Mobbing sul
lavoro… da parte di suocero e cognato? Scatta il reato di maltrattamenti in
famiglia
La
Cassazione ritiene integrato il delitto previsto dall’art. 572 c.p. nei
rapporti di tipo lavorativo anche se non si può parlare di impresa familiare
di Marina Crisafi – Avere il suocero come datore di
lavoro si sa può far nascere problemi, ma se a lui si affianca anche il cognato
ed entrambi pongono in essere condotte mobbizzanti nei confronti del
dipendente/parente scatta il reato di maltrattamenti
in famiglia. Lo ha stabilito la Cassazione, con la sentenza
n. 44589/2015, depositata il 4 novembre scorso (qui sotto allegata),
rigettando i ricorsi di suocero e cognato avverso la decisione della Corte
d’Appello di Torino che li aveva condannati a otto mesi di reclusione per il
reato di cui all’art. 572 c.p.
A detta del giudice di merito, per la lunga serie di
atteggiamenti e condotte vessatorie perpetrate in danno del dipendente della
loro società (rispettivamente, genero e cognato, degli imputati), i due
andavano condannati per maltrattamenti
in famiglia, in quanto commessi all’interno di azienda di natura
parafamiliare.
Per piazza Cavour, la corte ha ragione.
Il delitto di maltrattamenti previsto dall’art. 572
c.p. hanno affermato i giudici della sesta sezione, infatti, “può trovare
applicazione nei rapporti di tipo lavorativo all'indefettibile condizione che
sussista il presupposto della parafamiliarità, intesa come
sottoposizione di una persona alla autorità di altra in un contesto di
prossimità permanente, di abitudini di vita proprie e comuni alle comunità
familiari, nonché di affidamento, fiducia e soggezione del sottoposto rispetto
all'azione di chi ha la posizione di supremazia”.

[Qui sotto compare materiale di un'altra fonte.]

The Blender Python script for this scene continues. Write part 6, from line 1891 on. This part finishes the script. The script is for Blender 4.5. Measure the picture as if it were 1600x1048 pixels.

E ben possono le pratiche di mobbing perpetrate ai danni del lavoratore
integrare il delitto de qua esattamente alle stesse condizioni, ossia
quando il rapporto tra il datore di lavoro e il dipendente assuma la natura
parafamiliare sopradescritta. Perché anche se il reato di cui all’art. 572
c.p., ha precisato la S.C., non costituisce la tutela penale del c.d. “mobbing lavorativo”, il quale ove dante
luogo a condotte autonomamente punibili (ingiurie, diffamazione, minacce, ecc.)
trova nelle corrispondenti figure di reato il relativo presidio, tuttavia, la
peculiarità del caso di specie abilita all’uso del termine “panfamiliare”,
idoneo a definire i rapporti tra le parti.
L’azienda in cui la persona offesa aveva trovato
ingresso era infatti di piccole dimensioni, a conduzione familiare e gestita dagli imputati. E
le condizioni di lavoro dell’uomo, una volta diventato “affine” erano
peggiorate (essendo discriminato rispetto ai colleghi, subendo continui ed
esagerati rimproveri, pubbliche denigrazioni, aggravamenti degli orari di
lavoro), e, infine, degenerate del tutto, a seguito della separazione con la
moglie (figlia di uno degli imputati), portando al licenziamento
per giusta causa.
Nessun dubbio, dunque, per la Cassazione che la
“parabola lavorativa” in esame sia connotata da una “inestricabile commistione tra aspetti natura lavorativa e
familiare” conducendo, per questa via, a concludere che “pur non ricorrendo
le condizioni formali di sussistenza dell'impresa familiare di cui all'art.
230-bis c.c., il rapporto di lavoro - imposto al dipendente - fosse di natura
più che parafamiliare e come anticipato addirittura panfamiliare, come tale
pienamente compatibile con la ritenuta applicabilità dell'art. 572 c.p.”.